-- begin TASK INPUTS --

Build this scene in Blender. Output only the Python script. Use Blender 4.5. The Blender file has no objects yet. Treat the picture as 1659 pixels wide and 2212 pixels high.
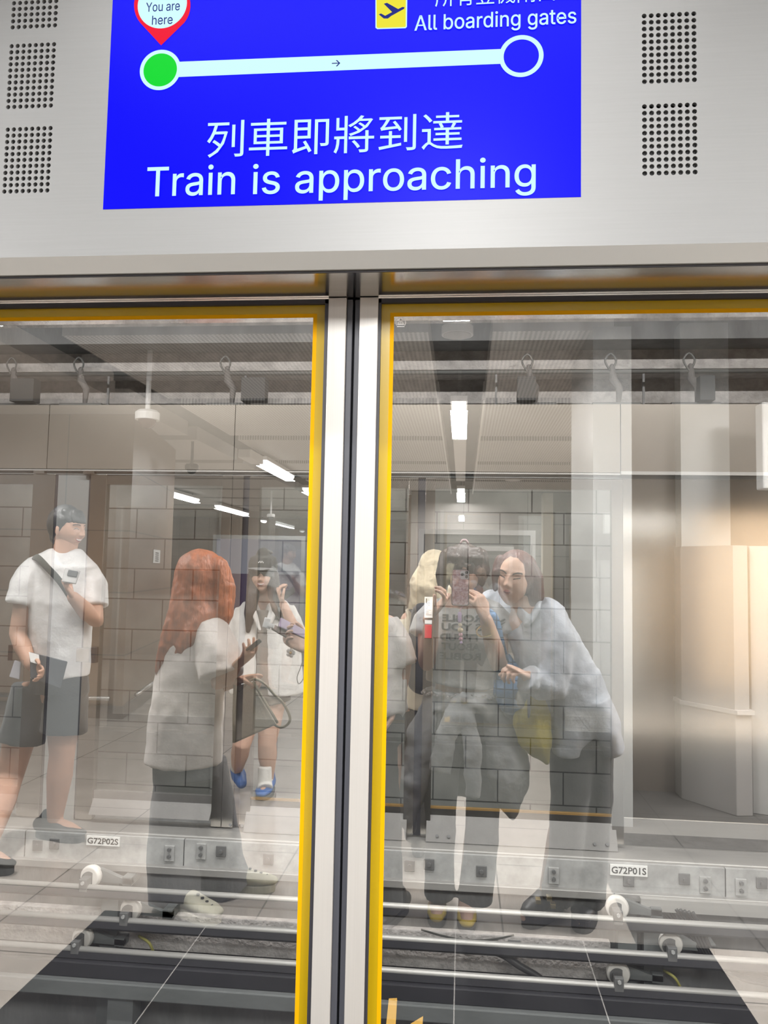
import bpy, bmesh, math, random
from mathutils import Vector, Matrix
random.seed(7)
SC = bpy.context.scene
COL = SC.collection
R = math.radians

# ------------------------------------------------------------------ camera
YAW, PITCH, ROLL, FPX = 0.09902, 0.0743961, 0.01952, 1737.37
CAM = Vector((0.0, -1.6, 1.45))
def cam_axes():
    cy, sy, cp, sp = math.cos(YAW), math.sin(YAW), math.cos(PITCH), math.sin(PITCH)
    f = Vector((-sy*cp, cy*cp, sp)); r = Vector((cy, sy, 0)); u = r.cross(f)
    c, s = math.cos(ROLL), math.sin(ROLL)
    return c*r + s*u, -s*r + c*u, f
CR, CU, CF = cam_axes()
cd = bpy.data.cameras.new('camera'); cam = bpy.data.objects.new('camera', cd); COL.objects.link(cam)
cam.matrix_world = Matrix(((CR.x, CU.x, -CF.x, CAM.x), (CR.y, CU.y, -CF.y, CAM.y), (CR.z, CU.z, -CF.z, CAM.z), (0, 0, 0, 1)))
cd.sensor_fit = 'HORIZONTAL'; cd.sensor_width = 36.0; cd.lens = 36.0*FPX/1659.0
cd.clip_start = 0.02; cd.clip_end = 100
SC.camera = cam

# ------------------------------------------------------------------ exposure, world, lights
SC.view_settings.view_transform = 'Standard'; SC.view_settings.look = 'None'
SC.view_settings.exposure = 0.0; SC.view_settings.gamma = 1.0; SC.view_settings.use_curve_mapping = False
SC.cycles.max_bounces = 10; SC.cycles.diffuse_bounces = 4; SC.cycles.glossy_bounces = 6
SC.cycles.transparent_max_bounces = 24; SC.cycles.transmission_bounces = 6
SC.cycles.use_denoising = True; SC.cycles.sample_clamp_indirect = 6.0
SC.cycles.caustics_reflective = False; SC.cycles.caustics_refractive = False
W = bpy.data.worlds.new('world'); SC.world = W; W.use_nodes = True
W.node_tree.nodes['Background'].inputs[0].default_value = (0.9, 0.92, 1, 1)
W.node_tree.nodes['Background'].inputs[1].default_value = 0.05
GLASS_R = 0.30            # share of light the coated pane mirrors
P_LAMP = 130.0             # each platform luminaire (W)
P_TRACK_FILL = 85.0           # each unseen fill batten added over the track (W)
P_REAR_FILL = 11.0           # each fill batten added behind the opposite doors (W)
HALL_LAMP = 150.0
P_EDGE_FILL = 60.0             # each unseen fill strip added over the door edge (W)

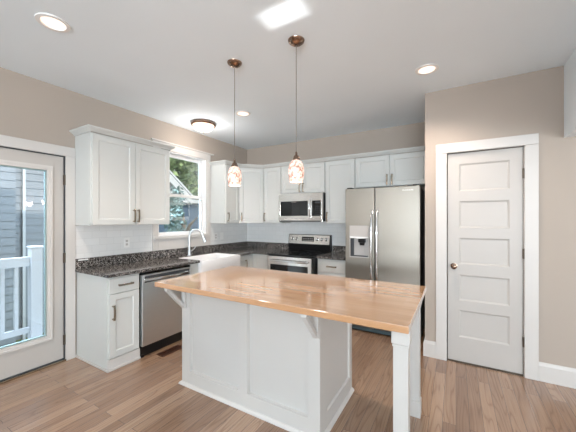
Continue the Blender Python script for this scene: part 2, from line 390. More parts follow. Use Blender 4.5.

-- end TASK INPUTS --

— GOAL —
Write the entries above out in full, exactly, with no images.

— TASK SOLUTION —
Build this scene in Blender. Output only the Python script. Use Blender 4.5. The Blender file has no objects yet. Treat the picture as 1659 pixels wide and 2212 pixels high.
import bpy, bmesh, math, random
from mathutils import Vector, Matrix
random.seed(7)
SC = bpy.context.scene
COL = SC.collection
R = math.radians

# ------------------------------------------------------------------ camera
YAW, PITCH, ROLL, FPX = 0.09902, 0.0743961, 0.01952, 1737.37
CAM = Vector((0.0, -1.6, 1.45))
def cam_axes():
    cy, sy, cp, sp = math.cos(YAW), math.sin(YAW), math.cos(PITCH), math.sin(PITCH)
    f = Vector((-sy*cp, cy*cp, sp)); r = Vector((cy, sy, 0)); u = r.cross(f)
    c, s = math.cos(ROLL), math.sin(ROLL)
    return c*r + s*u, -s*r + c*u, f
CR, CU, CF = cam_axes()
cd = bpy.data.cameras.new('camera'); cam = bpy.data.objects.new('camera', cd); COL.objects.link(cam)
cam.matrix_world = Matrix(((CR.x, CU.x, -CF.x, CAM.x), (CR.y, CU.y, -CF.y, CAM.y), (CR.z, CU.z, -CF.z, CAM.z), (0, 0, 0, 1)))
cd.sensor_fit = 'HORIZONTAL'; cd.sensor_width = 36.0; cd.lens = 36.0*FPX/1659.0
cd.clip_start = 0.02; cd.clip_end = 100
SC.camera = cam

# ------------------------------------------------------------------ exposure, world, lights
SC.view_settings.view_transform = 'Standard'; SC.view_settings.look = 'None'
SC.view_settings.exposure = 0.0; SC.view_settings.gamma = 1.0; SC.view_settings.use_curve_mapping = False
SC.cycles.max_bounces = 10; SC.cycles.diffuse_bounces = 4; SC.cycles.glossy_bounces = 6
SC.cycles.transparent_max_bounces = 24; SC.cycles.transmission_bounces = 6
SC.cycles.use_denoising = True; SC.cycles.sample_clamp_indirect = 6.0
SC.cycles.caustics_reflective = False; SC.cycles.caustics_refractive = False
W = bpy.data.worlds.new('world'); SC.world = W; W.use_nodes = True
W.node_tree.nodes['Background'].inputs[0].default_value = (0.9, 0.92, 1, 1)
W.node_tree.nodes['Background'].inputs[1].default_value = 0.05
GLASS_R = 0.30            # share of light the coated pane mirrors
P_LAMP = 130.0             # each platform luminaire (W)
P_TRACK_FILL = 85.0           # each unseen fill batten added over the track (W)
P_REAR_FILL = 11.0           # each fill batten added behind the opposite doors (W)
HALL_LAMP = 150.0
P_EDGE_FILL = 60.0             # each unseen fill strip added over the door edge (W)

Continue the Blender Python script for this scene: part 2, from line 390. More parts follow. Use Blender 4.5.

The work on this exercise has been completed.